Let’s say you are the manager of Yosemite National Park or a graduate student writing a dissertation about Yellowstone. You want to understand the fluctuations in daily visitors – or the tourists’ nationalities. How do you do it?
The answer is usually a survey. Park staff or hired assistants count visitors at entrances or specific sites and ask questions like the visitors’ hometown. It’s a useful but imperfect method: expensive for the non-lucrative worlds of nonprofit management and academia, time-consuming, and limited to small stretches of the year. New research, however, suggests that national parks could learn much more about their visitors with an assist from social media.

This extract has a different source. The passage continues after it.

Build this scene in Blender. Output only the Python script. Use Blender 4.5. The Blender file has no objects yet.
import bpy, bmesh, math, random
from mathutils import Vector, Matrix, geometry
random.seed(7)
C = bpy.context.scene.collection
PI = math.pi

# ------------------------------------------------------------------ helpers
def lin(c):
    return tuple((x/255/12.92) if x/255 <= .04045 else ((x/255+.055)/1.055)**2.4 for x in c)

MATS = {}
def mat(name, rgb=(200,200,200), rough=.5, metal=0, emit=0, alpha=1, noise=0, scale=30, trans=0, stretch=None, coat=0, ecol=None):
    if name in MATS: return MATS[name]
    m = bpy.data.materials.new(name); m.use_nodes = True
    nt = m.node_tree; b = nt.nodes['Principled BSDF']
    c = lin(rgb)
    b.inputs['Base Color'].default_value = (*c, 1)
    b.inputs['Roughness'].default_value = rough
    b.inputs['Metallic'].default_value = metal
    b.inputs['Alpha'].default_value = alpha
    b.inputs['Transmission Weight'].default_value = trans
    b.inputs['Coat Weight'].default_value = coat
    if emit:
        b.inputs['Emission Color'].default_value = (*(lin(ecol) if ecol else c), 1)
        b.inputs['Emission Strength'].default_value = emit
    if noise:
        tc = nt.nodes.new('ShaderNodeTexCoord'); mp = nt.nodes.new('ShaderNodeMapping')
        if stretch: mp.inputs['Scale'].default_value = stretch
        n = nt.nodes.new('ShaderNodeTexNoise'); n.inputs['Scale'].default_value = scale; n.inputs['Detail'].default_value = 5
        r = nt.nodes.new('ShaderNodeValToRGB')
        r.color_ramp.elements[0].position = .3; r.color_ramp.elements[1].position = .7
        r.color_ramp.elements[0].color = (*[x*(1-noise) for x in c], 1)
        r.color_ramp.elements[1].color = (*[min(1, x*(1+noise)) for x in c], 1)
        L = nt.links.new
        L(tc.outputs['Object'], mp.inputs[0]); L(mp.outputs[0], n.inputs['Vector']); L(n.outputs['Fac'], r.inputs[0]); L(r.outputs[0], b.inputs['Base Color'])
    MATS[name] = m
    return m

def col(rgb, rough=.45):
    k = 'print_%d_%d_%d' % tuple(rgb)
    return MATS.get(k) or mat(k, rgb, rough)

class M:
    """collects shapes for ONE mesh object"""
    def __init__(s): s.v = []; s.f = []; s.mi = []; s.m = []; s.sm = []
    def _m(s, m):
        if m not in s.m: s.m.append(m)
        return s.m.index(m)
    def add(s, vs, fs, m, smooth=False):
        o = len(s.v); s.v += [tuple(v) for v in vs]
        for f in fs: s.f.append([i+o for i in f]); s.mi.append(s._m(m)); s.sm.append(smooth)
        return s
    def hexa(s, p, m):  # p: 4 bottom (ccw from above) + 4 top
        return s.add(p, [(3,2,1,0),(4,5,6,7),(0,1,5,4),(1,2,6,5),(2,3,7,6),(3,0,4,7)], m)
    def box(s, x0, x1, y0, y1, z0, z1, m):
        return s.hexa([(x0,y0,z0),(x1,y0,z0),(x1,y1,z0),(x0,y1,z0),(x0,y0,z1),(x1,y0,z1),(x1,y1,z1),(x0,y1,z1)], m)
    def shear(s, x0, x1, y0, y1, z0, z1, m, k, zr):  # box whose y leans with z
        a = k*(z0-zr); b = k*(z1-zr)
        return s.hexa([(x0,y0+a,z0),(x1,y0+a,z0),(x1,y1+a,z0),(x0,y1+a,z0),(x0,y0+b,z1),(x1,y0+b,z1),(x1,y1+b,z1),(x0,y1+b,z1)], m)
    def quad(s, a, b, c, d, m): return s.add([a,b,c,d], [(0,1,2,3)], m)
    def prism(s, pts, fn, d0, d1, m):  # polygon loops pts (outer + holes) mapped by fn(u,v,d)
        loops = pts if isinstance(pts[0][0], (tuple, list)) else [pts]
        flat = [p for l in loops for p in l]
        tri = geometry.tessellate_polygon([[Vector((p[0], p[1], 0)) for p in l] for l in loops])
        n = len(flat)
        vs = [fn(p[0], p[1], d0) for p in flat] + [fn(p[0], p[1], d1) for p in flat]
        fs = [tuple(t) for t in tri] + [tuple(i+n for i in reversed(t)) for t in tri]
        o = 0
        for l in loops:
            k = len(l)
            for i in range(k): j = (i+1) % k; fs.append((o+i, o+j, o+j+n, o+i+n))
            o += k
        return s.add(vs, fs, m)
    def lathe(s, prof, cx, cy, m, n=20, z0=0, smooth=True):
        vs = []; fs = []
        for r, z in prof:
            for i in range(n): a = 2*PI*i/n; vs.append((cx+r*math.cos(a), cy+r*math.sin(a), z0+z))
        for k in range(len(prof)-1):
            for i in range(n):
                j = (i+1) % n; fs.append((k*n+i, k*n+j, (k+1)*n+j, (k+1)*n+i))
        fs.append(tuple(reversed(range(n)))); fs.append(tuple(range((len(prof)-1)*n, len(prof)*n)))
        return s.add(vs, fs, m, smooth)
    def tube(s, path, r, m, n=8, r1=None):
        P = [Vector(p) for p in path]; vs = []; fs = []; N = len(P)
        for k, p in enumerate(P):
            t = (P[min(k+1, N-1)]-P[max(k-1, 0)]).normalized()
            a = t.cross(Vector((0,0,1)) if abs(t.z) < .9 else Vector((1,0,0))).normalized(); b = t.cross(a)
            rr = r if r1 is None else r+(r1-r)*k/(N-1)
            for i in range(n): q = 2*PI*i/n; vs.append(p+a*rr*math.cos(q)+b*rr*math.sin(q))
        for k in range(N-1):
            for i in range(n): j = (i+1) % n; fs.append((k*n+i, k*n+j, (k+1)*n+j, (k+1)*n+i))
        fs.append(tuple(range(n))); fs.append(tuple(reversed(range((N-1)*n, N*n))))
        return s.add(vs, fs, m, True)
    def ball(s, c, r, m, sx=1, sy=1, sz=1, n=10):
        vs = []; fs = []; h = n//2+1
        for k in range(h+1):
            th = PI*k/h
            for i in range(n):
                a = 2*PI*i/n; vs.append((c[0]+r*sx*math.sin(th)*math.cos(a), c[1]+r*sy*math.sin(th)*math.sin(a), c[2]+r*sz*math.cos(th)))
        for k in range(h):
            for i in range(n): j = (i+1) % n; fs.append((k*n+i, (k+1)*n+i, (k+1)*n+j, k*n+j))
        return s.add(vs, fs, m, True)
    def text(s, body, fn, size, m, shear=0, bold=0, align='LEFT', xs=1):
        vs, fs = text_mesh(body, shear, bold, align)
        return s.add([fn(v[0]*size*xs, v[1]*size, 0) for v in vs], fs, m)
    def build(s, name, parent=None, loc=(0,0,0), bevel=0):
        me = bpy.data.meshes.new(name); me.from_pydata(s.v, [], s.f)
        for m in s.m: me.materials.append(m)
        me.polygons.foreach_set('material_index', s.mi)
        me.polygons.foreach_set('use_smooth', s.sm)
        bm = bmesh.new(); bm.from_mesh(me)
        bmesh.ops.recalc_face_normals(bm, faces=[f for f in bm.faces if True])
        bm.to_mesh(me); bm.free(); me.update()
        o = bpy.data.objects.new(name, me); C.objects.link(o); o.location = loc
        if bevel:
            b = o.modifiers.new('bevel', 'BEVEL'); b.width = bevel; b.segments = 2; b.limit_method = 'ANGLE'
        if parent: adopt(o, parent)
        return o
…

Researchers have sought out more modern, automated methods for understanding tourism and travel. They have asked tourists to monitor their trips by GPS and used aerial imagery to measure turnout at major events. A new article in Scientific Reports explores another possibility: analyzing geotags on the photo sharing site Flickr.
197 million of the 6 billion photos shared on Flickr, the authors note, are geotagged with the latitude and longitude of the pictures’ location. Users upload 40-50 million geotagged photos every year. The researchers hypothesized that the number of pictures taken at national parks, as well as other popular tourism sites, reflects visitation rates and could be an improvement on the surveys used to understand visitors.
A map showing where Flickr’s 197 million geotagged photos were taken. Source: Scientific Reports, “Using Social Media to Quantify Nature-based Tourism and Recreation”
To test the idea, the paper compares the number of users who geotagged photos at a number of highly visited sites to the number of visitors recorded by surveys at those same sites. As the graphs below show, only a fraction of visitors take and share photos on Flickr. (The number of daily visitors based on photos is on the x-axis, the number of daily visitors based on the surveys is on the y-axis.) But the number that do correlates consistently with the number of actual visitors.
Source: Scientific Reports, “Using Social Media to Quantify Nature-based Tourism and Recreation”
Despite looking at a variety of sites – art galleries and national parks; sites in developed and developing countries – the same power function did a good job of describing the correlation between the results from surveys and from Flickr. The type of site or income level changed the percentage of users posting photos, but not the relationship between posting photos and actual visitors. In other words, differences between sites impacted the y-intercept but not the slope, suggesting that data from Flickr alone could be used to deduce the number of actual visitors across sites.
Flickr users’ profiles can include their nationality or hometown. An examination of the visitors’ origins at 5 different sites – based on surveys and Flickr profiles – showed that the method is also good at predicting where tourists are visiting from.
The researchers examined the social media method’s ability to visualize visitor patterns by looking at the examples of a) Zuccotti Park in New York (site of the Occupy Wall Street protests), b) Black Rock Desert (the annual site of the Burning Man festival), and c) southern Vermont (an area popular with senior citizens interested in seeing pretty fall leaves). In each graph we can see the number of visitors peak during the one-off protest, annual festival, and fall season respectively.
Source: Scientific Reports, “Using Social Media to Quantify Nature-based Tourism and Recreation”
The authors end their article by acknowledging that using social media to understand visitation rates will not be this simple across sites and may have biases. Surfers, they note, will probably take fewer pictures than hikers. Visitors to local sites may be less likely to share pictures than visitors to faraway and high-profile tourist spots. But they encourage future research using more variables and suggest that other social media, such as geotagged tweets, could help paint a full picture.
The upside of figuring this out is that researchers and park managers could get a real-time idea of the number of visitors and understand where they are visiting from. Since the same social media user can post photos or tweet from multiple locations in one trip, the tourism industry could also better understand people’s full vacations. The downside? Research assistants will have to give up data collection trips to Yosemite in favor of staring at spreadsheets of social media metadata.